Como es bien sabido (pero el autor vuelve a relatarlo sugestivamente), la Reforma protestante y la reacción ante ella dispararon la imprenta. Pero mientras tanto siguió habiendo una nube de manuscritos circulando por ámbitos oficiales o privados (gracias, entre otras cosas, a un servicio de postas o correos que se estableció tan pronto como el siglo XV). El XVII y XVIII tuvieron en el manuscrito un inesperado aliado en los libelos y panfletos que burlaban la ley. Por otra parte, las nuevas ciencias experimentales llevan consigo la escritura personal de cuadernos de observaciones (Halley, Newton…). El delicado proceso en el que la forma de las letras impresas influye en el manuscrito, y viceversa, se prolonga durante siglos. Así, la regularidad de las letras de imprenta se extiende también a las escrituras manuscritas. Paralelamente, empieza a percibirse la individualidad de cada letra; para un tratado legal de 1726: “Los hombres se distinguen por su escritura casi tanto como por su rostro”.

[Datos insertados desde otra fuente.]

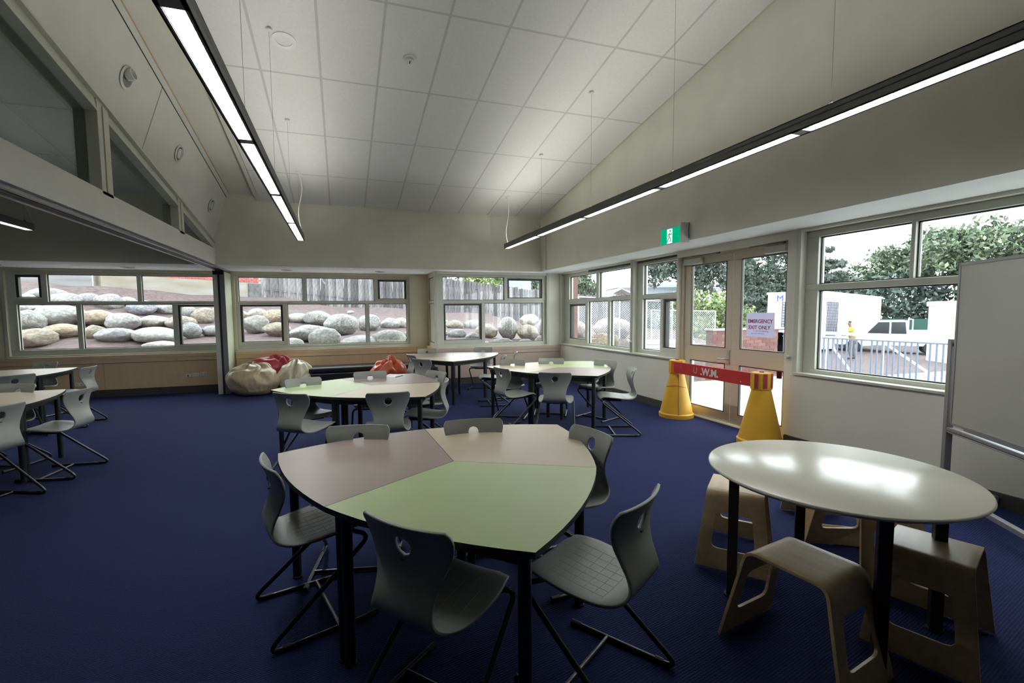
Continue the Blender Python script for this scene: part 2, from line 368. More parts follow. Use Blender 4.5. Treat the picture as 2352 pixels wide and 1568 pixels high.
window('window_6', 'y', 4.81, W6, [(2.80, 3.64, ZT0, ZT1, 'f', 'u'), (1.55, 2.765, ZT0, ZT1, 'f', 'u'), (.42, 1.5, ZT0, ZT1, 'f', 'u'), (1.6, 3.635, .865, 1.705, 'f', 'l'), (.42, 1.53, .865, 1.705, 'f', 'l')], .13, True)
# window architraves (raised trims on the wall faces)
def architrave(name, axis, face, hole, t=.05, sides=(1, 1), mt='frame'):
    a0, a1, z0, z1 = hole; mb = MB()
    if sides[0]: wbox(mb, axis, face, a0-t, a0+.002, z0-.02, SZ, -.012, .0)
    if sides[1]: wbox(mb, axis, face, a1-.002, a1+t, z0-.02, SZ, -.012, .0)
    return struct(mb.build(name, M[mt], bevel=.003))
architrave('trim_2', 'x', YF, W1, sides=(1, 0)); architrave('trim_3', 'x', YF, W2, sides=(0, 1)); architrave('trim_4', 'x', YBAY, W3)
architrave('trim_5', 'y', XR, W4, sides=(1, 0)); architrave('trim_6', 'y', XR, W5, sides=(0, 1)); architrave('trim_7', 'y', XR, W6, sides=(0, 1))

# dado panelling under the far windows: ledge + joint + panels
def dado(name, axis, face, a0, a1, ztop, pm, lm, splits):
    mb = MB(); wbox(mb, axis, face, a0, a1, ztop-.145, ztop, -.055, 0); wbox(mb, axis, face, a0, a1, ztop-.07, ztop, -.062, -.05)
    o = struct(mb.build(name, M[lm], bevel=.004))
    e = [a0]+splits+[a1]
    for i in range(len(e)-1):
        mb = MB(); wbox(mb, axis, face, e[i]+.002, e[i+1]-.002, .135, ztop-.152, -.045, 0); mb.build('panel', M[pm], o)
    mb = MB(); wbox(mb, axis, face, a0, a1, .13, ztop-.14, -.03, 0); mb.build('backing', M['skirt'], o)
    return o
dado('trim_8', 'x', YF, XL, -2.26, .775, 'tan', 'tan2', [-6.6, -4.2])
dado('trim_9', 'x', YF, -2.02, 1.86, .775, 'tan', 'tan2', [-.8, .4])
dado('trim_10', 'y', 1.86, YBAY+.02, YF, .775, 'tan', 'tan2', [])
dado('trim_11', 'x', YBAY, 1.80, XR, .765, 'pinkbrown', 'pinkbrown', [3.0])
def skirting(name, axis, face, a0, a1, h=.13, sgn=-1):
    mb = MB(); wbox(mb, axis, face, a0, a1, 0, h, sgn*.03 if sgn < 0 else 0, 0 if sgn < 0 else .03); return struct(mb.build(name, M['skirt']))
skirting('baseboard_far', 'x', YF, XL, 1.80); skirting('baseboard_bay', 'x', YBAY, 1.80, XR)
skirting('baseboard_right', 'y', XR, 5.75, YBAY, .11); skirting('baseboard_right_near', 'y', XR, YB, 3.88, .11)
# lining panels and sill band on the right wall
mb = MB(); mb.box(XR-.012, YB, .11, XR, 3.84, .79); ln = struct(mb.build('trim_12', M['wall_lower'], bevel=.003))
mb = MB(); mb.box(XR-.03, .3, .795, XR+.10, 3.80, .822); struct(mb.build('trim_13', M['frame'], bevel=.004))
mb = MB(); mb.box(XR-.03, 5.74, .775, XR+.10, 9.60, .80); struct(mb.build('trim_14', M['frame'], bevel=.004))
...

Clayton analiza con mucho acierto la irrupción de las grandes letras impresas de los carteles publicitarios y, en general, la tipografía puesta al servicio de la comunicación de masas, como la letra diseñada especialmente para los periódicos. Pero los últimos capítulos tienen que ver, como es lógico, con la revolución digital, en la que Rank Xerox tuvo un papel pionero. El testimonio de una presentación temprana cuenta cómo, ante el novedoso ratón, los gráficos en pantalla y las impresoras, los directivos de la casa permanecieron escépticos, pero sus mujeres —muchas de las cuales habían sido secretarias— quedaron fascinadas. Y el autor recuerda cómo Steve Jobs recibió clases de caligrafía en la universidad, y atribuye a esa sensibilidad el interés de Apple desde el principio por la tipografía.
El libro original lleva un subtítulo (perdido en la edición española): ‘El hilo de oro’. La trama dorada que une la forma de las letras a lo largo de toda su historia es lo que expone, sugestiva y autorizadamente, esta obra clave.
La historia de la escritura. Ewan Clayton. Traducción de María Condor. Siruela. Madrid, 2015. 400 páginas. 30 euros (digital: 13,99).